Pourtant, quarante ans plus tard ce fétiche continue d’être partout recherchée, les gisements de matières premières s’épuisent dramatiquement, les écosystèmes sont empoisonnés à petit feu. Et les Hommes croient tenir en la techno-science leur planche de salut. Le capitalisme productiviste et prédateur règne en maître et peut bien, ici ou là , abandonner quelques arpents de son territoire aux vains alibis de la « soutenabilité » qui, par contraste , contribuent à le mettre en valeur. Face à l’étouffante domination, les peuples sont devenues atones hormis de trop rares velléités de résistances vite essoufflées ou récupérées. Les mouvements ouvriers qui pensaient faire la Révolution en poussant à fond les feux de la production capitaliste se sont depuis longtemps effacés. La relève de l’idée révolutionnaire par une autre voie n’est pas venue. L’écologie politique n’est toujours qu’un croupion. L’économique – ou plutôt le financier – l’emporte toujours sur le social et l’environnemental. « Lorsque le militantisme diminue, la classe des gardiens de l’ordre établi, qui ne faiblissent jamais dans leur tâche, reprend le pouvoir. Pendant que les intellectuels de gauche discutent entre eux en termes compliqués, on enterre des vérités qui avaient été autrefois comprises, l’histoire est transformée en instrument du pouvoir et on prépare le terrain pour les entreprises à venir » (1), Analyse pertinemment Noam Chomsky.

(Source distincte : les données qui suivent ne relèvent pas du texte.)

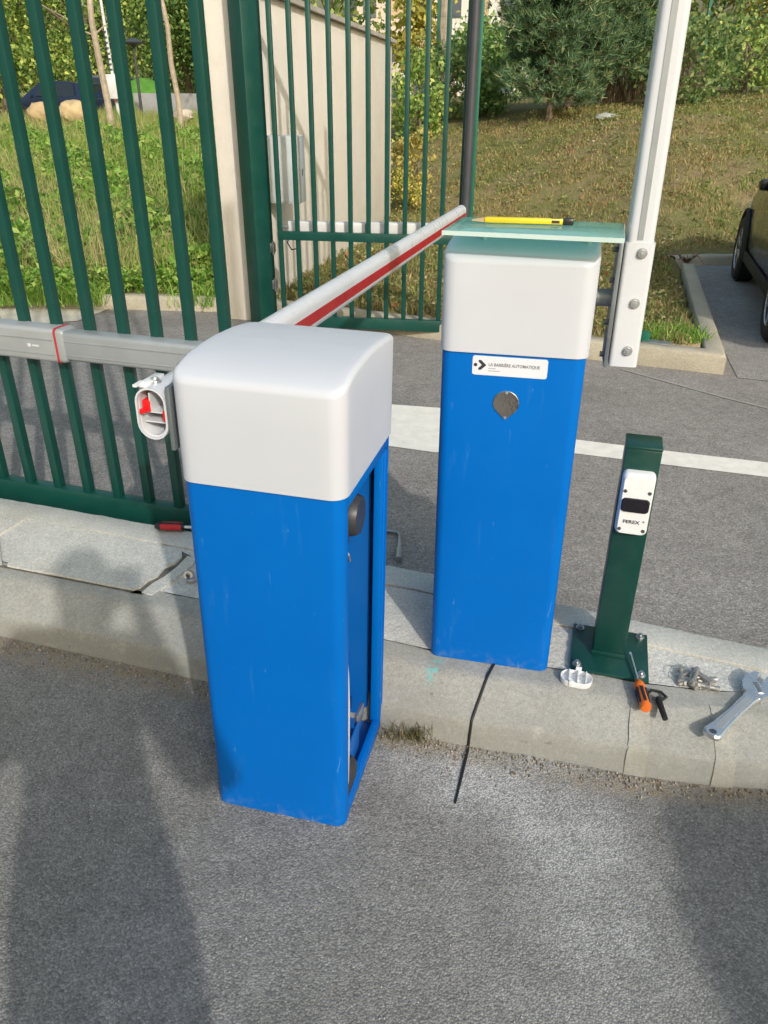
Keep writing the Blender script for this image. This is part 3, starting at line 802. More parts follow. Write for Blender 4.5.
# sticker, lock cover on the second cabinet
FRONT = Matrix(((1, 0, 0, 0), (0, 0, -1, .0045), (0, 1, 0, 0), (0, 0, 0, 1)))       # (x, y up, outwards) -> cabinet front
st = MB(); st.loft([[(x, y, z) for x, y in rrect(.178, .047, .006, 5, .172, .8855)] for z in (0, .0008)], M=FRONT)
sticker = st.build('sticker', paint('sticker_white', (.72, .74, .80), .35, .02), c2, 30)
ch = MB(); zz0, zz1 = .0008, .0014
ch.prism([(.0975, .8985), (.1035, .8985), (.1165, .8865), (.1035, .8745), (.0975, .8745), (.0975, .8785), (.1055, .8865), (.0975, .8945)], zz0, zz1, M=FRONT)
ch.prism([(.0905 + .0042 * math.cos(k * math.pi / 8), .8865 + .0042 * math.sin(k * math.pi / 8)) for k in range(16)], zz0, zz1, M=FRONT)
ch.build('emblem', m_ink, sticker, 0)
TM = lambda x, y: FRONT @ Matrix.Translation((x, y, .0011))
text_obj('lettering', 'LA BARRIÈRE AUTOMATIQUE', .0105, m_inkgrey, sticker, TM(.1215, .8885), bold=.00025, sx=.88)
for (x0, x1, y) in ((.1215, .139, .8795), (.1215, .150, .8735)):
    q = MB(); q.box(((x0 + x1) / 2, y, .0011), (x1 - x0, .0022, .0006), M=FRONT); q.build('small_print', paint('faint_ink', (.42, .43, .47), .5, .05), sticker, 0)
lk = MB()
tear = [(.0315 * math.cos(R(a)), .0315 * math.sin(R(a))) for a in range(-40, 221, 10)]
tear += [(-.0245, -.0195), (-.010, -.034), (0, -.042), (.010, -.034)]
lk.loft([[(.170 + x * q, .795 + y * q, z) for x, y in tear] for q, z in ((1, 0), (1, .0015), (.96, .0025))], M=FRONT)
lock = lk.build('lock_cover', m_mirror, c2, 30)
for (x, y) in ((.170, .821), (.170, .758)):
    s_ = MB(); s_.lathe([(.0005, .004), (.003, .0035), (.004, .0022)][::-1], 10, FRONT @ Matrix.Translation((x, y, 0))); s_.build('rivet', m_chrome, lock)

# glass plate and carpenter pencil on top of the second cabinet
plate = thing('glass_plate', 'x', 'plate', mat=Matrix.Translation((.341, 1.835, 1.3455)) @ Matrix.Rotation(-.268, 4, 'Z'))
pl = MB(); pl.box((0, 0, 0), (.384, .25, .009), bev=.0015); pl.build('pane', glassy('teal_glass', (.50, .82, .78), .60, .05), plate)
pl = MB(); pl.box((0, -.1258, 0), (.384, .0014, .0095)); pl.box((.1928, 0, 0), (.0014, .25, .0095)); pl.build('polished_edge', paint('glass_edge', (.56, .70, .67), .3, .05), plate)
for x, y in ((-.12, .03), (.12, .03), (-.12, .09), (.12, .09)):
    q = MB(); q.cyl((x, y, -.034), (x, y, -.005), .007, .009, n=14); q.build('foot', glassy('clear_rubber', (.75, .85, .82), .5), plate)
tag(plate, 'teal green translucent plate lying on the white hood', 'plate')
for sx_, sy_ in (): pass
pen = thing('carpenter_pencil', 'flat yellow carpenter pencil with black end lying on the teal plate', 'pencil', (.312, 1.885, 1.3548), R(-9))
p = MB(); p.box((.008, 0, 0.002), (.182, .019, .013), bev=.004); p.build('shaft', m_yellow, pen)
p = MB(); p.loft([[(x, y * q, z * q) for y, z in ((-.0085, -.003), (.0085, -.003), (.0085, .007), (-.0085, .007))] for x, q in ((-.083, 1), (-.112, .25))]); p.build('point', m_wood, pen)
p = MB(); p.box((.108, 0, .002), (.026, .021, .015), bev=.004); p.build('end_cap', m_black, pen)
p = MB(); p.box((.080, 0, .0087), (.022, .012, .0006)); p.box((.080, -.0097, .002), (.018, .0006, .006)); p.build('stripe', m_ink, pen)

# ------------------------------------------------------------------ photocell post
ph = thing('photocell_post', 'short green square post with a white photocell, bolted to the kerb', 'post', (.662, 1.80, KZ + .002), R(-15.5))
p = MB(); p.box((.005, .017, .006), (.219, .222, .010), bev=.002); bp = p.build('base_plate', m_greend, ph)
for (x, y) in ((-.085, -.075), (.093, -.075), (.093, .108), (-.085, .108)):
    q = MB(); q.cyl((x, y, .011), (x, y, .014), .013, n=18); q.cyl((x, y, .014), (x, y, .021), .0095, n=6); q.cyl((x, y, .021), (x, y, .026), .005, n=10); q.build('bolt', m_galv, bp)
p = MB(); p.box((0, .035, .338), (.090, .090, .655), bev=.004); p.build('tube', m_greend, ph)
p = MB(); p.box((0, .035, .669), (.092, .092, .010), bev=.004); p.build('cap', m_greend, ph)
p = MB(); p.box((0, -.0115, .018), (.098, .006, .014), bev=.003); p.build('weld', m_greend, ph)
FS = Matrix(((1, 0, 0, -.001), (0, 0, -1, -.0105), (0, 1, 0, .522), (0, 0, 0, 1)))
cell = MB()
rs = []
for q, z in ((1, 0), (1, .016), (.965, .026), (.86, .033)):
    rs.append([(x * q, y * (1 - (1 - q) * .5), z) for x, y in rrect(.082, .176, .014, 6)])
cell.loft(rs, M=FS)
cellb = cell.build('photocell', m_plast, ph, 40)
q = MB(); q.loft([[(x * k, y * k + .002, z) for x, y in rrect(.070, .040, .010, 5)] for k, z in ((1, .030), (1, .0345), (.93, .037))], M=FS); q.build('lens', m_lens, cellb)
for x in (-.030, .030):
    for y in (.040, -.070):
        q = MB(); q.cyl((x, y, .026), (x, y, .0331), .0052, n=12, M=FS); q.build('screw', m_darkpost, cellb)
text_obj('lettering', 'FEREX', .0135, m_ink, cellb, FS @ Matrix.Translation((-.003, -.047, .0335)), 'CENTER', .0003, 1.12)
text_obj('lettering', '®', .007, m_ink, cellb, FS @ Matrix.Translation((.0275, -.043, .0335)), 'CENTER')

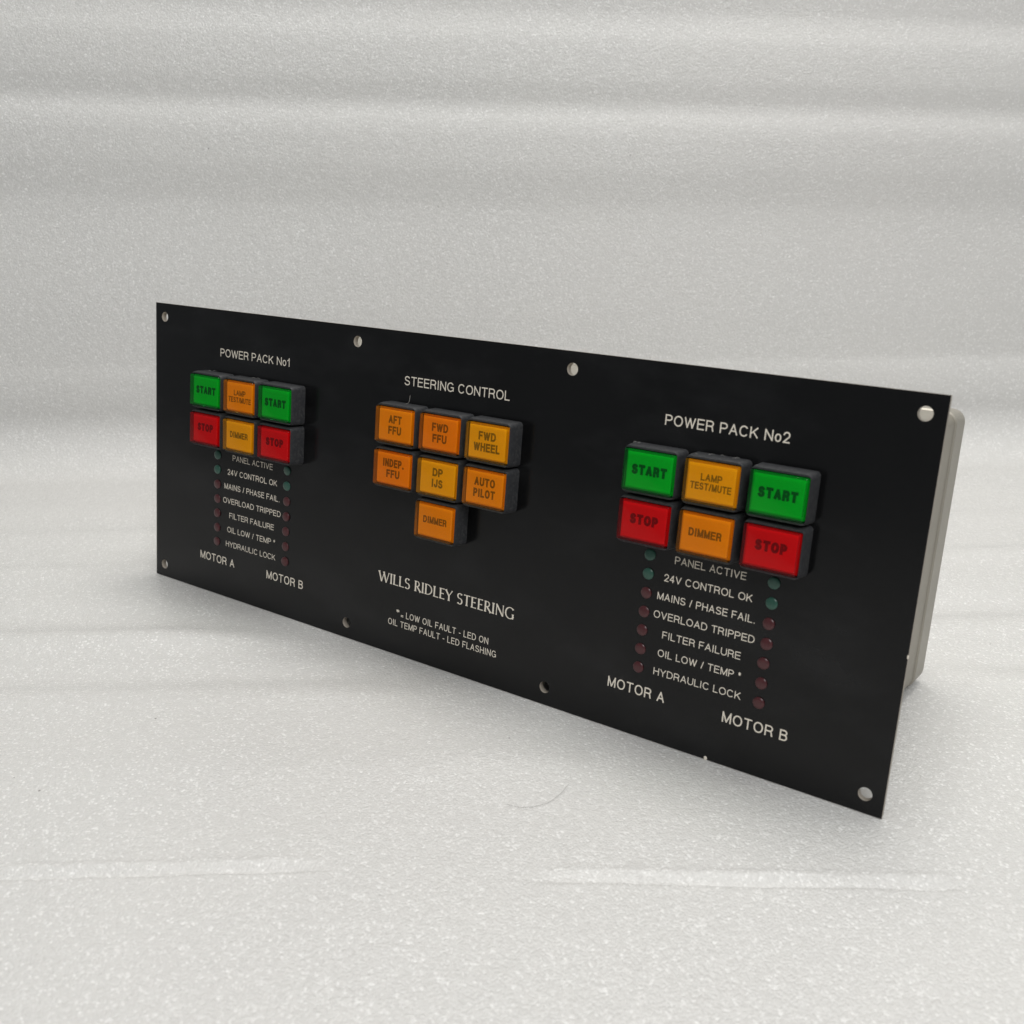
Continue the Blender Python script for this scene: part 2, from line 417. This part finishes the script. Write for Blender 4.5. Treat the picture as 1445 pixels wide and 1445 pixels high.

Notre Histoire est riche de ces prémonitions intelligentes se heurtant à la vigilance des « chiens de garde » sur le troupeau docile et qui gardent forcément toute leur acuité aujourd’hui. Ainsi celle de Georges Bernanos : « Je pense depuis longtemps que, si un jour les méthodes de destruction de plus en plus efficaces finissent par rayer notre espèce de la planète, ce ne sera pas la cruauté qui sera la cause de notre extinction, [...] mais la docilité, l’absence de responsabilité de l’homme moderne, son acceptation vile et servile du moindre décret publié. » Ou cette autre crainte, encore plus ancienne, d’Albert Schweitzer : « L’homme a perdu la capacité de prévoir et d’anticiper. Il finira par détruire la Terre. » Hélas ! Depuis que ces paroles furent prononcées les économistes n’ont eu de cesse de peaufiner leurs modèles de prévision desquels ils tirent des martingales prétendant mener l’humanité à la prospérité. Tant qu’ils occuperont le haut du pavé de la pensée dominante le salutaire sursaut contre l’économie de prédation ne surviendra pas.

Demain, la parole d’hommes comme Albert jacquard , tout récemment disparue, devra être pleinement reconnue : « mon objectif n’est pas de construire la société de demain, c’est de montrer qu’elle ne doit pas ressembler à celle d’aujourd’hui . »

Yann Fiévet

Les Z’indignés - No 14 – Avril 2014

(1) L’An 501, la conquête continue , 1993.